In opening his talk, Elder Oaks declares:

“We have to forego some good things in order to choose others that are better or best…Most of us have more things expected of us than we can possibly do…We should begin by recognizing the reality that just because something is good is not a sufficient reason for doing it. The number of good things we can do far exceeds the time available to accomplish them. Some things are better than good, and these are the things that should command priority attention in our lives.”

So step one perhaps is to begin a better system of prioritizing. But, choosing the appropriate activities to fill our time is merely the start of our quest to stand as a witnesses of Jesus Christ. To do this I think that we must not just merely fill our time with a so-called list of approved activities but we must fulfill these activities in a Christlike manner. If we are to witness of Jesus Christ by our example we must ourselves become more Christlike. In that vein may I recommend the same challenge given to me that I have already mentioned: That we begin (or perhaps continue) a study of the Preach My Gospel study guide. I would particularly recommend section 6 titled “Christlike Attributes” beginning on page 115. In this section you will find 9 topics that will instruct you on becoming a more Christlike person. These topics are brief and may take only 10 minutes each to read through but they are powerfully written and will give us a great deal of knowledge and a great deal to ponder over. They will, with serious contemplation, change our attributes and our lives. In addition to this book, of course, are a myriad of other means of learning about and applying the attributes of Christ in our lives and I hope we will or have chosen at least one course of study.

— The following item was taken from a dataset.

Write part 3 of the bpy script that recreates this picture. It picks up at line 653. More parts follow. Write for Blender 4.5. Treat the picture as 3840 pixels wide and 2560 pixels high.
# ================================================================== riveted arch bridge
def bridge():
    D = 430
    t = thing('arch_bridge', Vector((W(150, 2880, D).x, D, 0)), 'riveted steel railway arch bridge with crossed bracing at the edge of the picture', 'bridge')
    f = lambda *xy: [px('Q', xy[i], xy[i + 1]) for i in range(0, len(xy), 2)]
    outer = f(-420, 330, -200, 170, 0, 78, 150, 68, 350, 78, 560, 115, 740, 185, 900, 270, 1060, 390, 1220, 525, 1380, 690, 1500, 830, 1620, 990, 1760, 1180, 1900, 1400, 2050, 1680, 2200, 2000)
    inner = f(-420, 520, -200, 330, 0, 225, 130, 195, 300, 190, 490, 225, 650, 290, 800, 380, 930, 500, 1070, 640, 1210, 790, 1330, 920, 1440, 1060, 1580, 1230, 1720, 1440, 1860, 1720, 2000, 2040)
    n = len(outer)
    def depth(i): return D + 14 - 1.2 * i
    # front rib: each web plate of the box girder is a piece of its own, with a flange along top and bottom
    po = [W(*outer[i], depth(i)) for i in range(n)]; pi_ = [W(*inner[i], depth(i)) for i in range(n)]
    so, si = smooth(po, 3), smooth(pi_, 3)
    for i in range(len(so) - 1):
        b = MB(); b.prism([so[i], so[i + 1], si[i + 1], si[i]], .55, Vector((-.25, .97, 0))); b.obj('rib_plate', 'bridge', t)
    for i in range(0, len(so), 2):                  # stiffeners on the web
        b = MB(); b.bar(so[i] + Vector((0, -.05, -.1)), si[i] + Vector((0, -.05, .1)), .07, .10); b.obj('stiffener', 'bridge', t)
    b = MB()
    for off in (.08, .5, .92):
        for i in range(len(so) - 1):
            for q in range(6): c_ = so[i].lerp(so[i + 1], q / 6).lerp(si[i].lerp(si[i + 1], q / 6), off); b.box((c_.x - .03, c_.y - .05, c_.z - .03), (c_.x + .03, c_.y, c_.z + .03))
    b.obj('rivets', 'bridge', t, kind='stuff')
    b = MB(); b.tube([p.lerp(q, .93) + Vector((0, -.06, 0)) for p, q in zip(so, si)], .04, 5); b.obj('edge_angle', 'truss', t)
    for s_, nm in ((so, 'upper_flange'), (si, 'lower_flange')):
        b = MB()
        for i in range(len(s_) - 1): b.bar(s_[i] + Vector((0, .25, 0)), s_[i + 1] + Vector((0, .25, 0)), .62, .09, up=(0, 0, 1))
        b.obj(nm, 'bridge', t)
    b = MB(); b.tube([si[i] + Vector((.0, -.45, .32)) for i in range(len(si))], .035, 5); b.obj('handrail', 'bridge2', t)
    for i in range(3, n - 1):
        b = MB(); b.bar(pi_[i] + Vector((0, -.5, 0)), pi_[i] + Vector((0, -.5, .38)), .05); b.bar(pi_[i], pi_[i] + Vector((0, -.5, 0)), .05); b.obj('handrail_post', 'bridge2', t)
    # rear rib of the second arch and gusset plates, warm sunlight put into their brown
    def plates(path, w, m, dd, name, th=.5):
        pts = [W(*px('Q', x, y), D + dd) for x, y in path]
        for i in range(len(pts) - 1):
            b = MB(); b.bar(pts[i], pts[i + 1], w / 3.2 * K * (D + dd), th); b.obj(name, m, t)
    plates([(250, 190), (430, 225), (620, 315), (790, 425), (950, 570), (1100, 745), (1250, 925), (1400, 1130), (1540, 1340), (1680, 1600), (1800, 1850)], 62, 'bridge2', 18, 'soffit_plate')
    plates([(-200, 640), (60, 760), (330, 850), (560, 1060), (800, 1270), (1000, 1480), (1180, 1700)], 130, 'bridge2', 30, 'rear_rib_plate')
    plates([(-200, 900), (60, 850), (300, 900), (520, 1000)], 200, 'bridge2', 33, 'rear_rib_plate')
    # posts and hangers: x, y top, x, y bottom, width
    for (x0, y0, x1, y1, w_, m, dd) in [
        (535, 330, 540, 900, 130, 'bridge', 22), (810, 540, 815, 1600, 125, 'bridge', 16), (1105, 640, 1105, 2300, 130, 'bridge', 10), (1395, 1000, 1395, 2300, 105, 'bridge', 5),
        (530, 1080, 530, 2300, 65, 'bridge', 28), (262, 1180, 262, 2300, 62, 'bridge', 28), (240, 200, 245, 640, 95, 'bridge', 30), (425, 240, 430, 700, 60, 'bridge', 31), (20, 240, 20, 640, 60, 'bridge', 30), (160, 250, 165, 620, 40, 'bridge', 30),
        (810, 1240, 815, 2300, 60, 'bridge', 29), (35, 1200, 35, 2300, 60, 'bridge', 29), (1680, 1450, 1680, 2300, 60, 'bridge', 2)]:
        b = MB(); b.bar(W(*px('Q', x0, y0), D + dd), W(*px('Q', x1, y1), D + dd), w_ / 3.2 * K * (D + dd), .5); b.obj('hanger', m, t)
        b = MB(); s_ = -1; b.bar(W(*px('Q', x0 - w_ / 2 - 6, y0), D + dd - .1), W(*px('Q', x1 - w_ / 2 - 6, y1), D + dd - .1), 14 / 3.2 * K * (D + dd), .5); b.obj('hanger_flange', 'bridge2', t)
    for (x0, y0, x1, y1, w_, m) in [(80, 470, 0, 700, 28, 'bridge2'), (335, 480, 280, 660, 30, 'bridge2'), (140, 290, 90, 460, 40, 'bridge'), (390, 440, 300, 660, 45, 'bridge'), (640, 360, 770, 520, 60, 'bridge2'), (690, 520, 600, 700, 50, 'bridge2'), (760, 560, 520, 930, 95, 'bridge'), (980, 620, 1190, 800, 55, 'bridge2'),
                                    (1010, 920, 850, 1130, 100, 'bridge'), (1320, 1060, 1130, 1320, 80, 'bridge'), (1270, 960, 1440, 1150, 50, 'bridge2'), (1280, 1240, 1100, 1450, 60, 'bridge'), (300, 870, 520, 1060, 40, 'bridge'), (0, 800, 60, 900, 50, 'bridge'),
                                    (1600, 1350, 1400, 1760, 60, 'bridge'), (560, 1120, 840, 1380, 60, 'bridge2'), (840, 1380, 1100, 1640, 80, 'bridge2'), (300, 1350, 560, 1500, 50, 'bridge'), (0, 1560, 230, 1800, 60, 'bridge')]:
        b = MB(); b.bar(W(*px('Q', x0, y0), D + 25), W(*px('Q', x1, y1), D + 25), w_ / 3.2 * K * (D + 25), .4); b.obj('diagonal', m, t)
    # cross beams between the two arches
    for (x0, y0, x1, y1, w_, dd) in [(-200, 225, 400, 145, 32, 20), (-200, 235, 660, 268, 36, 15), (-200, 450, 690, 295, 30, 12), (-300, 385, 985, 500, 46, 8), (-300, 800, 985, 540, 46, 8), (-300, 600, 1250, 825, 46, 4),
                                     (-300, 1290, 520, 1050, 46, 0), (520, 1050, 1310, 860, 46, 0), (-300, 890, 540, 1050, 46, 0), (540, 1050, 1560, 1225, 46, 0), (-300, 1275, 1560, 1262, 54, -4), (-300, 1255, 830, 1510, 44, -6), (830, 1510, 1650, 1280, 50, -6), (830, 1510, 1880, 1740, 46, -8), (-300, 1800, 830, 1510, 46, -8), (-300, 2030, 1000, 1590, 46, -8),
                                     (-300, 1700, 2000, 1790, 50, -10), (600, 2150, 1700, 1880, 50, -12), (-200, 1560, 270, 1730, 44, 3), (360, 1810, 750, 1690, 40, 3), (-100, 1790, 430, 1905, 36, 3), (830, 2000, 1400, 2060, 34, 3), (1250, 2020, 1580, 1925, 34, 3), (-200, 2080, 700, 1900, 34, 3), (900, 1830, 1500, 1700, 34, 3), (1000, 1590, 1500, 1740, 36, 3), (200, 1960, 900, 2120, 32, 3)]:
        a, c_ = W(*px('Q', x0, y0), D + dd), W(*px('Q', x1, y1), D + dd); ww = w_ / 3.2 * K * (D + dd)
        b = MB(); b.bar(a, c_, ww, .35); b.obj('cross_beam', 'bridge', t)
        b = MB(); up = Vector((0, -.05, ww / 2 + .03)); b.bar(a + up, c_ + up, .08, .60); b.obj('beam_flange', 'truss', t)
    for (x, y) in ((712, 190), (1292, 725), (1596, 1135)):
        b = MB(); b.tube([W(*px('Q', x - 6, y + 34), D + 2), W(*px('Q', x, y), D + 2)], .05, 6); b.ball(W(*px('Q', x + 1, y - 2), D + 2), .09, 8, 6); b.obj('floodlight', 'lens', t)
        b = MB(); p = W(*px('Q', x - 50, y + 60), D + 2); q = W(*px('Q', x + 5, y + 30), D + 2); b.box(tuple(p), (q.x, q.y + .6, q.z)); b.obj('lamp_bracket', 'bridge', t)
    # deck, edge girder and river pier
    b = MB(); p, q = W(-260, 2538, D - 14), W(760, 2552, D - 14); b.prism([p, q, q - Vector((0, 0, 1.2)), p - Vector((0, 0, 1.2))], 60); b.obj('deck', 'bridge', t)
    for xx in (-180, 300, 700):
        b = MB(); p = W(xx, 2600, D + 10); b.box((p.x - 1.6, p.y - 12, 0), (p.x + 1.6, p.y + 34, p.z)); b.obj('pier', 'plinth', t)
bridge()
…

In closing his address, Elder Oaks provides an illustration of the need not to be merely doing good things but to be doing them in a Christlike manner that I think very much reflects my opening story. He says “It is good to belong to our Father in Heaven’s true Church and to keep all of His commandments and fulfill all of our duties. But if this is to qualify as “best,” it should be done with love and without arrogance.”

As I have prepared my talk I have very much been reminded of a quote by the Ralph Waldo Emerson: “What you do speaks so loudly that I cannot hear what you say.” In closing I would like to leave all of us with the challenge to reexamine our lives to make sure that what we are doing speaks for what we say. [END]


There it is. I just wrote it last night so it is still a bit rough. Any suggestions? Normally I don't spend so much time introducing the topic but I decided that I wanted to shock people into seeing the need to examine their own lives rather than me giving them a point-by-point description of what they should and should not do. Sadly, though, it does seem to end a bit fast right now--but that may just have to be ok this time since I just timed myself and it takes me about 14 minutes to read it so I need to either read fast or cut 2 minutes out (they said ABOUT 10 minutes and the most I am willing to go with an about is 12 minutes). Also I am in the process of looking up that scholar's name so I don't have to keep refering to him as the scholar.

3 comments:

Stephen said...

That was a great talk. I certainly was moved to re-examine my life and chose things that are better, more Christlike. I was also moved to begin studying Preach My Gospel.

Thank you and good luck with your talk.

Yankee Girl said...

Thanks Stephen. I've fixed the spelling errors and cut a few things down a bit and have reached the 12 minute mark so I think I am just about good to do.

Any suggestions are of course welcome.

Jen said...

That was awesome! I loved the story at the beginning...it is a shocker! And I loved Elder Oaks talk. It was one of my favorites. I also loved Elder Bednar's on Clean Hands and a Pure Heart. We have to not only overcome the natural man and keep the commandments, but we have to change our natures and "have no more disposition to do evil." Great job!